Throughout our daily lives we are confronted with the question of anonymity. Be it from performing a selfless act and deciding wether or not to take credit for it; to probably the most widespread topic today surrounding anonymity, a persons right and ability to online anonymity. A persons ability to be anonymous is amplified in the world of street art, where historically anonymity has played a substantial role in artists personas.


Their ability to remain anonymous only added to their reputation, in some cases propelling them further. The mask that artists put on, to conceal their true identities and take on those of their more outspoken selves, allowed them to create critical pieces of society and predominant culture, in their respective time periods and physical locations. As the mask is removed, and their true identities revealed, they become exposed to the social pressures to cave in to the norm.

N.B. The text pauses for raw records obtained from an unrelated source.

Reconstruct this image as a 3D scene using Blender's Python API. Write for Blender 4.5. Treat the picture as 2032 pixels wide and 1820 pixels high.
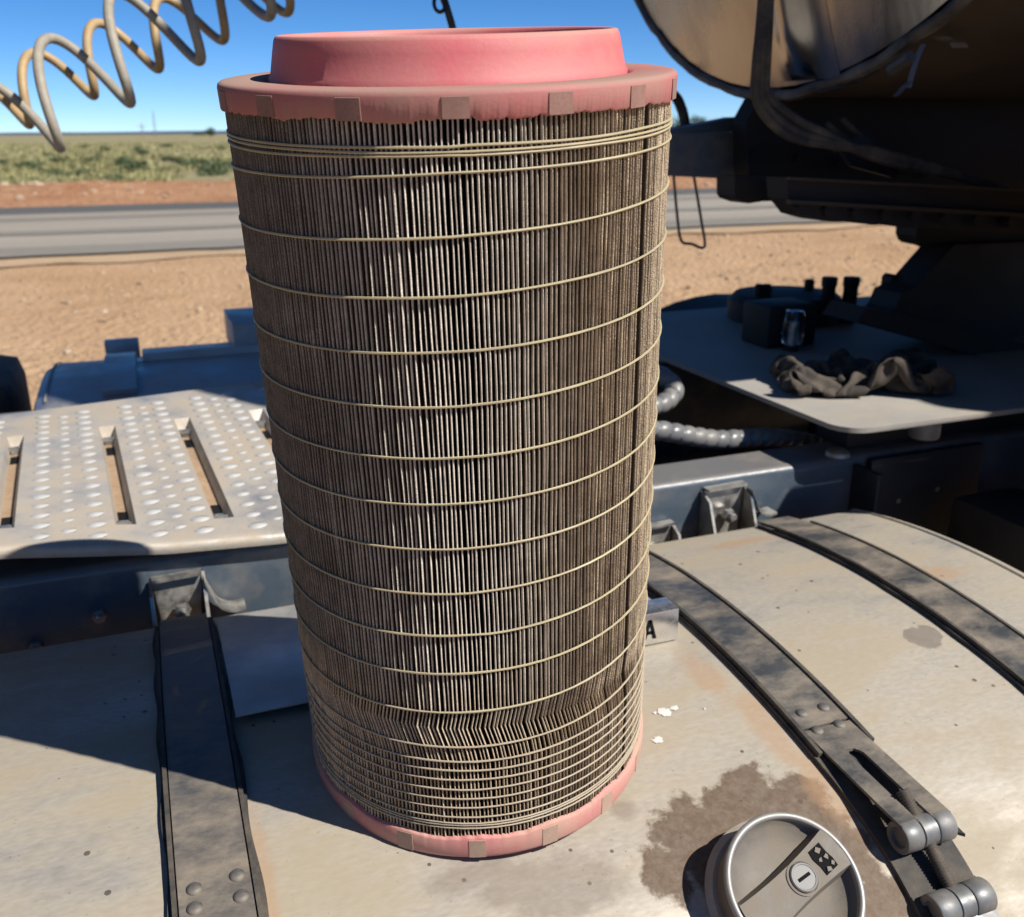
import bpy, bmesh, math, random
import numpy as np
from mathutils import Vector, Matrix, Quaternion, noise

scene = bpy.context.scene
for o in list(bpy.data.objects):
    bpy.data.objects.remove(o)
COL = scene.collection
R = math.radians
rng = random.Random(7)
nrng = np.random.default_rng(11)

# ------------------------------------------------------------------ camera
# units are metres; the origin is where the filter stands on the tank, X runs along the truck, Y across it
F, CX, CY, HOR, ROLL = 1900.0, 1016.0, 910.0, 263.0, 0.005     # lens in pixels of a 2032 wide picture
PITCH = math.atan((CY - HOR) / F)
YAW = math.pi/2 - math.atan((6308.0 - CX) * math.cos(PITCH) / F)
CAM = Vector((-0.2425, -0.7304, 0.5311))
FW = Vector((math.sin(YAW)*math.cos(PITCH), math.cos(YAW)*math.cos(PITCH), -math.sin(PITCH)))
rt0 = Vector((math.cos(YAW), -math.sin(YAW), 0)); up0 = rt0.cross(FW)
RT = rt0*math.cos(ROLL) - up0*math.sin(ROLL)
UP = up0*math.cos(ROLL) + rt0*math.sin(ROLL)
cam = bpy.data.cameras.new('camera'); cam_o = bpy.data.objects.new('camera', cam); COL.objects.link(cam_o)
m = Matrix((RT, UP, -FW)).transposed().to_4x4(); m.translation = CAM
cam_o.matrix_world = m
cam.sensor_fit = 'HORIZONTAL'; cam.sensor_width = 36.0; cam.lens = 36.0*F/2032.0
cam.clip_start = 0.02; cam.clip_end = 30000
cam.dof.use_dof = True; cam.dof.focus_distance = 0.66; cam.dof.aperture_fstop = 11.0
scene.camera = cam_o

# ------------------------------------------------------------------ sky, sun, exposure
SUN = Vector((-0.477, 0.497, -0.738)).normalized()
world = bpy.data.worlds.new('World'); scene.world = world; world.use_nodes = True
wn = world.node_tree.nodes; wl = world.node_tree.links
bg = wn['Background']; sky = wn.new('ShaderNodeTexSky'); sky.sky_type = 'NISHITA'
sky.sun_disc = False; sky.sun_elevation = math.asin(-SUN.z); sky.sun_rotation = math.atan2(-SUN.x, -SUN.y)
sky.altitude = 3000; sky.air_density = 0.66; sky.dust_density = 0.0; sky.ozone_density = 5.0
hs = wn.new('ShaderNodeHueSaturation'); hs.inputs['Saturation'].default_value = 1.20
wl.new(sky.outputs[0], hs.inputs['Color']); wl.new(hs.outputs[0], bg.inputs[0]); bg.inputs[1].default_value = 0.087
sun = bpy.data.lights.new('sun', 'SUN'); sun.energy = 5.0; sun.angle = R(0.53); sun.color = (1.0, 0.955, 0.88)
sun_o = bpy.data.objects.new('sun', sun); COL.objects.link(sun_o)
sun_o.rotation_euler = SUN.to_track_quat('-Z', 'Y').to_euler(); sun_o.location = (4, -5, 8)
vs = scene.view_settings; vs.view_transform = 'Standard'; vs.look = 'None'; vs.exposure = 0.62; vs.gamma = 1.0
vs.use_curve_mapping = False

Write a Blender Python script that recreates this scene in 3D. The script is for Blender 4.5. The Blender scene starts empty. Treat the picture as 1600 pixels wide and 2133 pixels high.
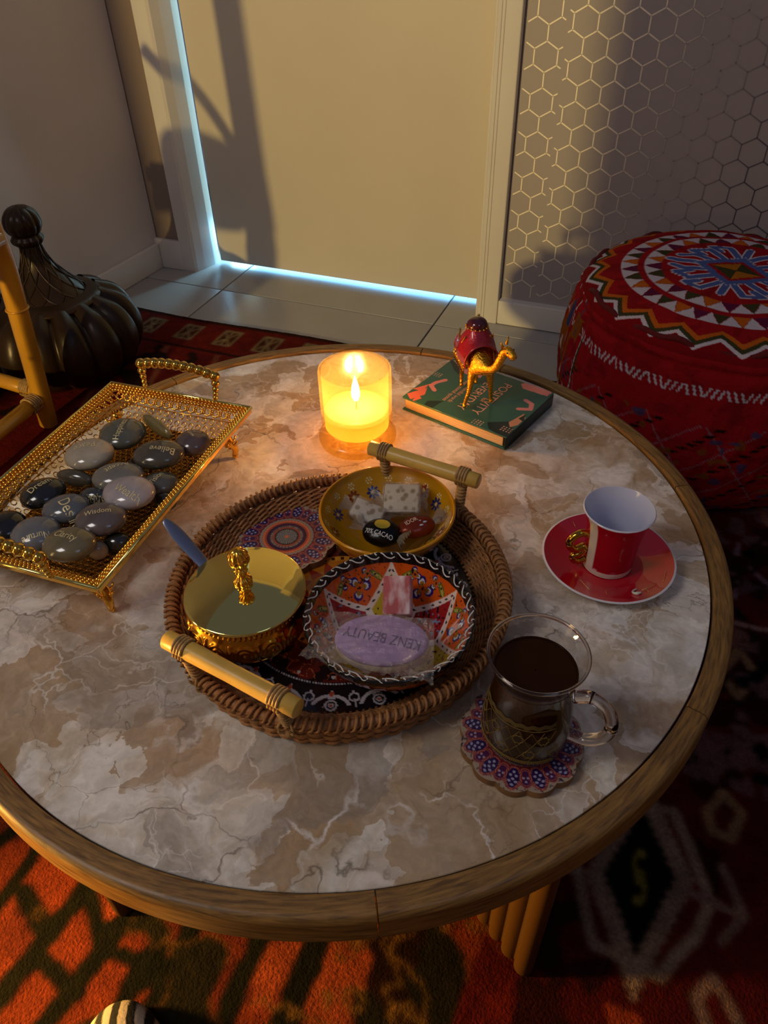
import bpy, math, random
import numpy as np
from mathutils import Vector, Matrix
random.seed(7); rng = np.random.default_rng(7)
PI = math.pi
C = bpy.context.scene.collection
SC = bpy.context.scene
TH = 0.39                     # height of the marble top

# ------------------------------------------------------------------ camera
F, PITCH, ROLL, YAW = 1570.15, 0.717291, -0.0253081, math.radians(22.5)
CAM = np.array([0.258, -0.502, 0.8993])
_cp, _sp = math.cos(PITCH), math.sin(PITCH)
_f = np.array([0, _cp, -_sp]); _r = np.array([1., 0, 0]); _u = np.cross(_r, _f)
_R = math.cos(ROLL)*_r + math.sin(ROLL)*_u; _U = -math.sin(ROLL)*_r + math.cos(ROLL)*_u
_Z = np.array([[math.cos(YAW), -math.sin(YAW), 0], [math.sin(YAW), math.cos(YAW), 0], [0, 0, 1]])
FW, RT, UP = _Z @ _f, _Z @ _R, _Z @ _U
def at(px, py, z):
    """photo pixel -> point on the horizontal plane z (where each thing stands in the room)"""
    d = FW + (px-800)/F*RT - (py-1066.5)/F*UP
    return CAM + d*((z-CAM[2])/d[2])
def aty(px, py, y):
    d = FW + (px-800)/F*RT - (py-1066.5)/F*UP
    return CAM + d*((y-CAM[1])/d[1])
cam = bpy.data.cameras.new('camera'); co = bpy.data.objects.new('camera', cam); C.objects.link(co)
cam.sensor_fit = 'HORIZONTAL'; cam.sensor_width = 36; cam.lens = F/1600*36; cam.clip_start = 0.01
co.matrix_world = Matrix(((RT[0], UP[0], -FW[0], CAM[0]), (RT[1], UP[1], -FW[1], CAM[1]), (RT[2], UP[2], -FW[2], CAM[2]), (0, 0, 0, 1)))
SC.camera = co

# ------------------------------------------------------------------ light
SC.view_settings.view_transform = 'Standard'; SC.view_settings.look = 'None'
SC.view_settings.gamma = 1; SC.view_settings.use_curve_mapping = False
SC.view_settings.exposure = 0.0
w = bpy.data.worlds.new('world'); SC.world = w; w.use_nodes = True
w.node_tree.nodes['Background'].inputs[0].default_value = (0.38, 0.41, 0.64, 1)
w.node_tree.nodes['Background'].inputs[1].default_value = 0.20
def lamp(name, kind, loc, power, col, size=0.05, rot=None, size_y=None):
    l = bpy.data.lights.new(name, kind); l.energy = power; l.color = col
    if kind == 'AREA':
        l.size = size
        if size_y: l.shape = 'RECTANGLE'; l.size_y = size_y
    else: l.shadow_soft_size = size
    o = bpy.data.objects.new(name, l); C.objects.link(o); o.location = loc
    if rot: o.rotation_euler = rot
    return o
def aim(o, tgt): o.rotation_euler = (Vector(tgt)-o.location).to_track_quat('-Z', 'Y').to_euler()
lamp('side_lamp_light', 'POINT', (-0.85, -2.2, 0.93), 200, (1.0, 0.72, 0.24), 0.03)      # warm lamp off to the left, shining past the added blocker slabs
a = lamp('floor_lamp_light', 'SPOT', (-0.68, -0.56, 0.25), 78.0, (1.0, 0.54, 0.10), 0.05); aim(a, (-0.05, -0.38, 0.17)); a.data.spot_size = math.radians(66); a.data.spot_blend = .6   # low shaded lamp beside the rug
a = lamp('window_light', 'AREA', (1.0, -0.84, 1.7), 1.3, (0.50, 0.68, 1.0), 0.5, size_y=0.7); aim(a, (0.25, 0.1, 0.3))
a = lamp('fill_light', 'AREA', (-0.60, -0.80, 1.6), 5.2, (1.0, 0.93, 0.88), 0.4, size_y=0.4); aim(a, (0.0, 0.0, 0.3))  # added soft fill to brighten the tabletop, not a lamp of the room
a = lamp('daylight_under_door', 'AREA', (-0.59, 1.372, 0.07), 3.6, (0.20, 0.58, 1.0), 0.82, size_y=0.10); aim(a, (-0.59, 1.25, 0.0))
lamp('daylight_beside_door', 'AREA', (-0.985, 1.42, 0.90), 4.2, (0.48, 0.88, 1.0), 0.06, rot=(math.radians(-90), 0, 0), size_y=1.8)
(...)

"Man is least himself when he talks in his own person. Give him a

mask, and he will tell you the truth." ~ Oscar Wilde


As street art continues to experience growing acceptance and recognition, both in the public eye and in the art world, it has become more financially viable to choose it as a full time profession, using new technology previously untapped at this scale for marketing, branding, production... To become more affluent and prestigious in the general public, there is a strong push for attention to be focused less as an artist and more as an individual. Otherwise put, it’s easier to grow a large following be being more personal with your audience, social media being a key component. However, as the spotlight switches focuses, there becomes more personal and direct risk of social backlash for there is no longer the mask to hide behind. It’s much easier to be incognito to dodge the continuously morphing beast, being social standards; and the shoot first, ask questions later, cancel culture. These pressures can obviously cause an artist, opening themselves up as a person, to question wether or not to produce critical pieces of society, for mass criticism.



How can you blame an artist for creating pieces to please the masses and finally be financially compensated. Wanting to achieve financial stability and entertaining the possibility of settling down comfortably. In the end does their work not still make people happy, elevate the level of culture made readily-available in a neighbourhood, and provide a form of art to the masses indiscriminately. Why shouldn’t they be receiving a piece of pie fresh out the oven, and growing exponentially bigger, only possible by the increased attention we, the masse, are providing it. For a reason.


Whichever direction the artist chooses to go in, that is their choice, and should be respected. Wether they decide to keep their anonymity or not. However they make it work, they should be admired for furthering the recognition and reputation of street art.